• Objective
Copy all of the material exactly. Pictures are not to appear in the copy.

• Supplied data
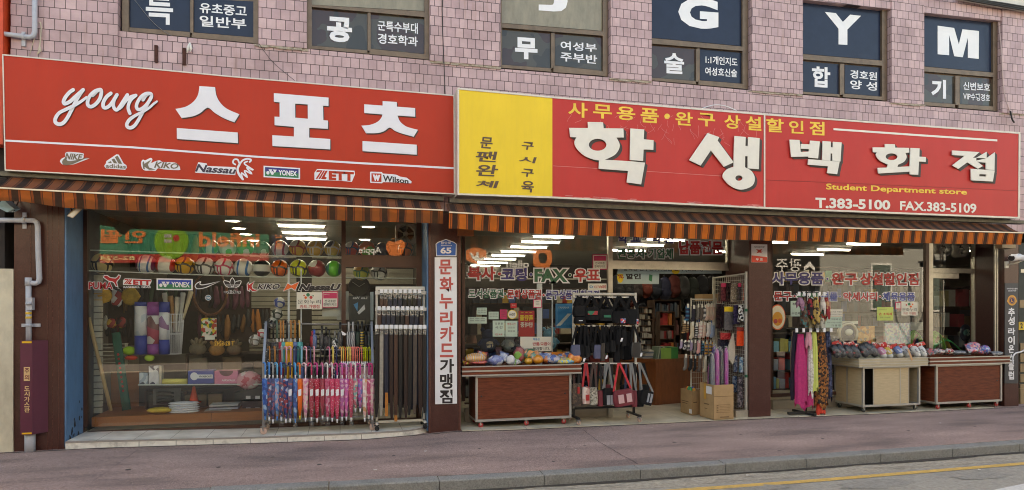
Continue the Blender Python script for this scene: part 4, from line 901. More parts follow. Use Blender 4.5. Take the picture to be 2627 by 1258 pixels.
mb=MB();mb.lathe([(.0285,-.012),(.0295,-.012),(.0295, .012),(.0285, .012)],at(73.5,804,Yp),12,0);mb.lathe([(.0285,-.012),(.0295,-.012),(.0295, .012),(.0285, .012)],at(73.5,815,Yp),12);mb.build('yellow_band',M('yellow tape',(220,180,60),.5),t)
t=thing('pipe_guard', 'maroon metal guard with yellow Korean lettering round the gas pipe foot', 'pipe guard',at(80, 1116,-.1))
a,b,c=[at(u,900,-.15).x for u in(52,83,104)];zb,zt_=at(70, 1116,-.15).z,at(70,875,-.15).z
mb=MB();mb.hexa([(a,-.15,zb),(b,-.15,zb),(b,-.15,zt_),(a,-.15,zt_),(a-.01,-.005,zb),(b,-.005,zb),(b,-.005,zt_),(a-.01,-.005,zt_)])
mb.hexa([(b+.0005,-.149,zb+.001),(c+.02,-.005,zb+.001),(c+.02,-.005,zt_-.001),(b+.0005,-.149,zt_-.001),(b+.0005,-.02,zb+.001),(c,-.004,zb+.001),(c,-.004,zt_-.001),(b+.0005,-.02,zt_-.001)])
mb.build('guard',M('maroon paint',(92,36,56),.45,var=.1, scale=7),t)
mb=MB()
for u0,v0,u1,v1 in((56,876,81,881),(56, 1110,81, 1115)):mb.pbox(u0,v0,u1,v1,-.154, .004,0)
mb.build('yellow_band',M('yellow reflective',(230,176,40),.5),t)
mb=MB();mb.pbox(61,942, 76.5,978,-.1535, .002,0);
for s_,v0 in(('주',945),('의',962)):mb.text(s_,(63,75,v0,v0+13,v0,v0+13),-.156,.02,1)
for k,s_ in enumerate('도시가스관'):v0=991+k*13.6;mb.text(s_,(62,76,v0,v0+12.6,v0+.5,v0+13),-.1535, .025,0)
mb.build('lettering',[M('straw paint',(214,178,128),.6),M('maroon paint dark',(110,34,50),.6)],t)
t=thing('drain_pipe', 'pale grey drain pipe with an elbow at the upper left of the tiled wall', 'pipe',at(88,95,-.05));mb=MB();mb.tube(pw([(89,-60),(89,82),(86,92),(76,96),(0,86),(-80,78)],-.05), .026,12);mb.build('pipe_run', m_pipe,t)
mb=MB();p=at(61,94,-.02);mb.box(p.x-.018,p.x+.018,-.03,-.001,p.z-.11,p.z+.05);mb.lathe([(.028,-.016),(.034,-.016),(.034, .016),(.028, .016)],at(60,94,-.05),12, axis='x');mb.build('clamp', m_pipe,t)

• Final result
Continue the Blender Python script for this scene: part 4, from line 901. More parts follow. Use Blender 4.5. Take the picture to be 2627 by 1258 pixels.
mb=MB();mb.lathe([(.0285,-.012),(.0295,-.012),(.0295, .012),(.0285, .012)],at(73.5,804,Yp),12,0);mb.lathe([(.0285,-.012),(.0295,-.012),(.0295, .012),(.0285, .012)],at(73.5,815,Yp),12);mb.build('yellow_band',M('yellow tape',(220,180,60),.5),t)
t=thing('pipe_guard', 'maroon metal guard with yellow Korean lettering round the gas pipe foot', 'pipe guard',at(80, 1116,-.1))
a,b,c=[at(u,900,-.15).x for u in(52,83,104)];zb,zt_=at(70, 1116,-.15).z,at(70,875,-.15).z
mb=MB();mb.hexa([(a,-.15,zb),(b,-.15,zb),(b,-.15,zt_),(a,-.15,zt_),(a-.01,-.005,zb),(b,-.005,zb),(b,-.005,zt_),(a-.01,-.005,zt_)])
mb.hexa([(b+.0005,-.149,zb+.001),(c+.02,-.005,zb+.001),(c+.02,-.005,zt_-.001),(b+.0005,-.149,zt_-.001),(b+.0005,-.02,zb+.001),(c,-.004,zb+.001),(c,-.004,zt_-.001),(b+.0005,-.02,zt_-.001)])
mb.build('guard',M('maroon paint',(92,36,56),.45,var=.1, scale=7),t)
mb=MB()
for u0,v0,u1,v1 in((56,876,81,881),(56, 1110,81, 1115)):mb.pbox(u0,v0,u1,v1,-.154, .004,0)
mb.build('yellow_band',M('yellow reflective',(230,176,40),.5),t)
mb=MB();mb.pbox(61,942, 76.5,978,-.1535, .002,0);
for s_,v0 in(('주',945),('의',962)):mb.text(s_,(63,75,v0,v0+13,v0,v0+13),-.156,.02,1)
for k,s_ in enumerate('도시가스관'):v0=991+k*13.6;mb.text(s_,(62,76,v0,v0+12.6,v0+.5,v0+13),-.1535, .025,0)
mb.build('lettering',[M('straw paint',(214,178,128),.6),M('maroon paint dark',(110,34,50),.6)],t)
t=thing('drain_pipe', 'pale grey drain pipe with an elbow at the upper left of the tiled wall', 'pipe',at(88,95,-.05));mb=MB();mb.tube(pw([(89,-60),(89,82),(86,92),(76,96),(0,86),(-80,78)],-.05), .026,12);mb.build('pipe_run', m_pipe,t)
mb=MB();p=at(61,94,-.02);mb.box(p.x-.018,p.x+.018,-.03,-.001,p.z-.11,p.z+.05);mb.lathe([(.028,-.016),(.034,-.016),(.034, .016),(.028, .016)],at(60,94,-.05),12, axis='x');mb.build('clamp', m_pipe,t)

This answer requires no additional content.